Knitting toys is fun – there’s a lot of shaping and use of different stitches and techniques that add to your knitting skill-set without using a ton of time (like knitting an intricate sweater), and the end products can be really cute! A while ago, I’d stumbled on to some cute toy patterns, including this little robot. I made this for another little friend of mine, and both little dollies seem to love their new friends.

I’m glad to have knitting back in my life. If you don’t knit, I suggest giving it a try. And if you live in NYC, consider heading over to the Lion Brand Studio to get yourself started.
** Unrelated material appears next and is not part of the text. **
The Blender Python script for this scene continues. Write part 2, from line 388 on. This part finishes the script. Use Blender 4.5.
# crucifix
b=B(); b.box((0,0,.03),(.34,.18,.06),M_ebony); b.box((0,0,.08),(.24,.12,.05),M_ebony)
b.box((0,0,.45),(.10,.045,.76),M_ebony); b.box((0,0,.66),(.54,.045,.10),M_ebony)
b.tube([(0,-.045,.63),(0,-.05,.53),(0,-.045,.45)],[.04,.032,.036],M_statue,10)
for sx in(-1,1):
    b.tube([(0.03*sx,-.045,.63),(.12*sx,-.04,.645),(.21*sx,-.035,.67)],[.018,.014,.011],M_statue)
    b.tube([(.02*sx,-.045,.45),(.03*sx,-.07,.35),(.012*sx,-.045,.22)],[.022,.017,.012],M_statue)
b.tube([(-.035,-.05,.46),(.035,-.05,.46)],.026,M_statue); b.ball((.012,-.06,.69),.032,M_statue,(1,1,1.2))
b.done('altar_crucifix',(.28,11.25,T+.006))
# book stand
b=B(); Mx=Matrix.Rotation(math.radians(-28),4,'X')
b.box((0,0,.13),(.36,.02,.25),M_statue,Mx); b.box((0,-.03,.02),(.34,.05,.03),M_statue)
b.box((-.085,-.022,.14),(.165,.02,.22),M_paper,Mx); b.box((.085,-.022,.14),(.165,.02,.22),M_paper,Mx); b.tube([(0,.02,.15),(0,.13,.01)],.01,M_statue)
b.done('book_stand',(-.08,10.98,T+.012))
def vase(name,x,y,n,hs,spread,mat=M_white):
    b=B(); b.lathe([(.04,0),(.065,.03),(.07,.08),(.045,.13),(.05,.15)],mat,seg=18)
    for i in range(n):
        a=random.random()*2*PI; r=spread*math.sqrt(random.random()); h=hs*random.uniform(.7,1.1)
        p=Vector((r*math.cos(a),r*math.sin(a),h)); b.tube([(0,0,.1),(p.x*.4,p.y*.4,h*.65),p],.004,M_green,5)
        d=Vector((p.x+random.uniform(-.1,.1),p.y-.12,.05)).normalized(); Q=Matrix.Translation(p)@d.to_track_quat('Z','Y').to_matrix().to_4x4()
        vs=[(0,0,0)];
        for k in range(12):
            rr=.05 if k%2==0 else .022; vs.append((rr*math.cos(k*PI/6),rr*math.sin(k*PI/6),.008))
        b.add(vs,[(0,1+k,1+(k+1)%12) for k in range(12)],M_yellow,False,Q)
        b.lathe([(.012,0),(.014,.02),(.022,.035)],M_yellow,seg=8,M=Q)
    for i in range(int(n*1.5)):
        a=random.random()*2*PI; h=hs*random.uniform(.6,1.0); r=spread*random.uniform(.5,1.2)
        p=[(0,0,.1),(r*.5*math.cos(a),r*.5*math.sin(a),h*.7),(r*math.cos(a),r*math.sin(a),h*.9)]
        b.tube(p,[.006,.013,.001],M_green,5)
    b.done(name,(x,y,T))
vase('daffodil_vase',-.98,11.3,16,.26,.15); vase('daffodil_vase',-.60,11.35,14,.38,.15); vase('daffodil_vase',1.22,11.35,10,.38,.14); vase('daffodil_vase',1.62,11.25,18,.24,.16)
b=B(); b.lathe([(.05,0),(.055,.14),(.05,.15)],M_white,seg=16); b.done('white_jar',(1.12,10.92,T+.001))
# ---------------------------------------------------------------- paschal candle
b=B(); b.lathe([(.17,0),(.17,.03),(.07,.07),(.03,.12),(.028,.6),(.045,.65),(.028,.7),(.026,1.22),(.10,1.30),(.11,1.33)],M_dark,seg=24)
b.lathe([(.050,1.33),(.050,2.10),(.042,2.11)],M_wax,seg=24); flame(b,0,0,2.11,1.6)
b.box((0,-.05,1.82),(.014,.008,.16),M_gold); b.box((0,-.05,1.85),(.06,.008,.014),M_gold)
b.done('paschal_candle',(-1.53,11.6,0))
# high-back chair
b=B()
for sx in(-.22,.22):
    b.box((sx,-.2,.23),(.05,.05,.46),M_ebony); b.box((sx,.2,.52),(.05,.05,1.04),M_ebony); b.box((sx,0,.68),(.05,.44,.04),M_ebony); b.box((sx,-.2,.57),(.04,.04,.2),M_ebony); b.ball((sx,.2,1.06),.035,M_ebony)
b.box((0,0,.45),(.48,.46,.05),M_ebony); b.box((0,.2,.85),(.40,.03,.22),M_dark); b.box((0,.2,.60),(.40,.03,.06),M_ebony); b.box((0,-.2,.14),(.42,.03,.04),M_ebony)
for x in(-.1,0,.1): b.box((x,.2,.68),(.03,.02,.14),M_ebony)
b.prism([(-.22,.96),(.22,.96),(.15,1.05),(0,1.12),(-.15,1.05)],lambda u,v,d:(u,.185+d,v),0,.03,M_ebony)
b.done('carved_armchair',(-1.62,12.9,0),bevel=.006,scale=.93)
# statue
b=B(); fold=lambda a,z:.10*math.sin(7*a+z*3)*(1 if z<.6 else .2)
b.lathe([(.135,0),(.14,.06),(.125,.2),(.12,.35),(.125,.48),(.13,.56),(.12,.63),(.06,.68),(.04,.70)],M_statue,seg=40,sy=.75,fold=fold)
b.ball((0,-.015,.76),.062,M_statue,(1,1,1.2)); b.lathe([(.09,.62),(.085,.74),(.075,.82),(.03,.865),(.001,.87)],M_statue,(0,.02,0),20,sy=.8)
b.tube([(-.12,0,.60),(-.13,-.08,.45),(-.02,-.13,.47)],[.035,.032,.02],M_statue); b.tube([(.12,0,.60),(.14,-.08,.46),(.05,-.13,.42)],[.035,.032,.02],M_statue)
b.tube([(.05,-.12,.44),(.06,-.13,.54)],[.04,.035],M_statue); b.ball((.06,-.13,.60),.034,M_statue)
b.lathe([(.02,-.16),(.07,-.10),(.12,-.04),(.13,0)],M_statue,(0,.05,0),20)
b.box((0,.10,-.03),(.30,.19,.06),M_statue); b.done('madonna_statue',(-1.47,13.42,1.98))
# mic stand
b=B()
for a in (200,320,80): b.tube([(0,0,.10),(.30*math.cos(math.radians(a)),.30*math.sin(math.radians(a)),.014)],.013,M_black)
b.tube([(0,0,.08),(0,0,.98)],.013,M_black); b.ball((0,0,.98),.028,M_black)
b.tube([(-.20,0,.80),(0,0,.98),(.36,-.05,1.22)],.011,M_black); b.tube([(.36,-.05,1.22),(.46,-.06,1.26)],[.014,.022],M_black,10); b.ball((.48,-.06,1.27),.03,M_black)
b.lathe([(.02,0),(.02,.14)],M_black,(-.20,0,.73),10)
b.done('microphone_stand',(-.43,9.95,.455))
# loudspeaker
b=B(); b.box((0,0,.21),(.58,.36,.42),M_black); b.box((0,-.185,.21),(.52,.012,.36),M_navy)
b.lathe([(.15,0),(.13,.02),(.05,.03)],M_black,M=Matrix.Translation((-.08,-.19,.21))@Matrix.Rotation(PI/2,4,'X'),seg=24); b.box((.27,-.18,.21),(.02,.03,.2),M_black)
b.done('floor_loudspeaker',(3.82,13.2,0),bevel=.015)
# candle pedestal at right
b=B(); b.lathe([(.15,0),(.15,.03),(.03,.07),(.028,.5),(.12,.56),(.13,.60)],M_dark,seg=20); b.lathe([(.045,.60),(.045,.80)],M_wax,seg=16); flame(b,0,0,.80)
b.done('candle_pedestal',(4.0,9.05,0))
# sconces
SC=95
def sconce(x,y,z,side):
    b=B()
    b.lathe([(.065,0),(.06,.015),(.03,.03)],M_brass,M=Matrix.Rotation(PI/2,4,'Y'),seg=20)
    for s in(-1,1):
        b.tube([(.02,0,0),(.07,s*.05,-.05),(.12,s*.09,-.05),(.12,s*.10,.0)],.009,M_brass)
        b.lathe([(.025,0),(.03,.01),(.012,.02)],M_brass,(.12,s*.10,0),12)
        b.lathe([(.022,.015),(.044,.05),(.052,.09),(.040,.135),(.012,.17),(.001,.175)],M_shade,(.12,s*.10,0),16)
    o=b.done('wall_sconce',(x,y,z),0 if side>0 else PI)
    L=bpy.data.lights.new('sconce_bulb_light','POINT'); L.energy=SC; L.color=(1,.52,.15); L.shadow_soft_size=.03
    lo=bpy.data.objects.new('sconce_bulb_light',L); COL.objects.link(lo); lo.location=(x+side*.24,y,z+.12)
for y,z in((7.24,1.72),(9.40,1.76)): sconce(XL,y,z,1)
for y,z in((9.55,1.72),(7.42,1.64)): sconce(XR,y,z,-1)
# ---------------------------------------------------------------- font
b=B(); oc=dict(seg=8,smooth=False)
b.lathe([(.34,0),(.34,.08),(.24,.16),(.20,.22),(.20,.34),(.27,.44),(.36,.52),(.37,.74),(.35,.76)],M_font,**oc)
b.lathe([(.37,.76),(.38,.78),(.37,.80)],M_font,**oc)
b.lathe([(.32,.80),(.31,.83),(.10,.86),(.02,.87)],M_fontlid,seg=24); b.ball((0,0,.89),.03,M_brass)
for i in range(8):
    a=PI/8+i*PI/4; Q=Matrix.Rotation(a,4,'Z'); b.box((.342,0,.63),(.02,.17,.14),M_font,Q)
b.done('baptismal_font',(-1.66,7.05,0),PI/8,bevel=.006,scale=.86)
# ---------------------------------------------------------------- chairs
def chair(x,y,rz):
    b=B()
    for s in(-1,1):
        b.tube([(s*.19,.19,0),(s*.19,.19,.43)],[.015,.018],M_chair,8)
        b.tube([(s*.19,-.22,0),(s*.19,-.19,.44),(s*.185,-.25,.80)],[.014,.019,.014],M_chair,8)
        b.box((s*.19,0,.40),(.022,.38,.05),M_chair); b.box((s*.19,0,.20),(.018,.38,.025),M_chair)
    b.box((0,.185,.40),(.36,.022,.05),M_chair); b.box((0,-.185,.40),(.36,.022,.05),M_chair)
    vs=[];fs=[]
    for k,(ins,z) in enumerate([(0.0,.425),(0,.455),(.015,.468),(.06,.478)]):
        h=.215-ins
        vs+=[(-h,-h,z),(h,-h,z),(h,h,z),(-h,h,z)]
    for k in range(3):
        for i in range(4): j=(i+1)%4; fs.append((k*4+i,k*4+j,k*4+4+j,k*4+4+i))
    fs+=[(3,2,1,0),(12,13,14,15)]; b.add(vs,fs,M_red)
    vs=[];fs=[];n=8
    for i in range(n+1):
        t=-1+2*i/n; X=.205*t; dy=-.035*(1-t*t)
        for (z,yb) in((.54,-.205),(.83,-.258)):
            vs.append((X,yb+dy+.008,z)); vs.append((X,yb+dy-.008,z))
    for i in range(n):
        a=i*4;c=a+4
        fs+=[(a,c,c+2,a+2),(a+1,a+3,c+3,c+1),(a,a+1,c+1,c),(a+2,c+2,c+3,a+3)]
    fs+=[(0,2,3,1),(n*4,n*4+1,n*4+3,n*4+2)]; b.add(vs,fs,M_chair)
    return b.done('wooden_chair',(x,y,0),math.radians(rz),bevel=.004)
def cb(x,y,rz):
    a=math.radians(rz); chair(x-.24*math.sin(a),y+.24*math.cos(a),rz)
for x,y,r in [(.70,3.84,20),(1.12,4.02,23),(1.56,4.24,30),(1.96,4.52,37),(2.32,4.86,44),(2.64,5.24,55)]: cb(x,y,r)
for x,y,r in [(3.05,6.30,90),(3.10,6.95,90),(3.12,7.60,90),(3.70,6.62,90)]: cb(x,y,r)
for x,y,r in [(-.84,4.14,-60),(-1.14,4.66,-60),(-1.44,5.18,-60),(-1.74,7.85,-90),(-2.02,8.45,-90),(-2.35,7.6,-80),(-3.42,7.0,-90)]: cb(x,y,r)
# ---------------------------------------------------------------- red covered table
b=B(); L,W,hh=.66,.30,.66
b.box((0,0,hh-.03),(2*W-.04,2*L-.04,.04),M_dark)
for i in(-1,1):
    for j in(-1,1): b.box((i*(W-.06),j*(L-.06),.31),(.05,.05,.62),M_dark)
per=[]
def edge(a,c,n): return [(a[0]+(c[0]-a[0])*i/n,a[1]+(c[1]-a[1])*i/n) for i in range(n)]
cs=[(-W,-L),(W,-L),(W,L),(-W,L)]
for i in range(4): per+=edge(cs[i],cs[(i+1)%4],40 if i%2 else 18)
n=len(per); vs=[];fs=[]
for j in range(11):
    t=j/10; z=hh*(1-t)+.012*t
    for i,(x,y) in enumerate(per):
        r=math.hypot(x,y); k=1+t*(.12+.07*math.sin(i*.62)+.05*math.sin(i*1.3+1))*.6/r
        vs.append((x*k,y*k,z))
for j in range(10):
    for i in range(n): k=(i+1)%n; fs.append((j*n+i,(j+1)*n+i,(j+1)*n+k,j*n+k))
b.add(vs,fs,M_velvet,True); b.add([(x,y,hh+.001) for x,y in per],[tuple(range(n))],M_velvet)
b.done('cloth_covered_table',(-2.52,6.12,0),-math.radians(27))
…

0 thoughts on “Lion Brand Yarn and the Lion Brand Yarn Studio

  1. Jess says:

    Hi, Alyssa. My name is Jess, and I work for Lion Brand. I just wanted to thank you for your great, honest opinions on our newest yarns and the Lion Brand Yarn Studio. You’re absolutely right that we want to bring yarn-crafting to all people. I’m so glad that you were able to visit our Studio, and I hope you’ll come back again.

    With warm regards,
    Jess Hicks
    Lion Brand Yarn Company

  2. Karen says:

    My little “dollies” are the proud keepers of the owl and the robot! We call the robot Mr. Square.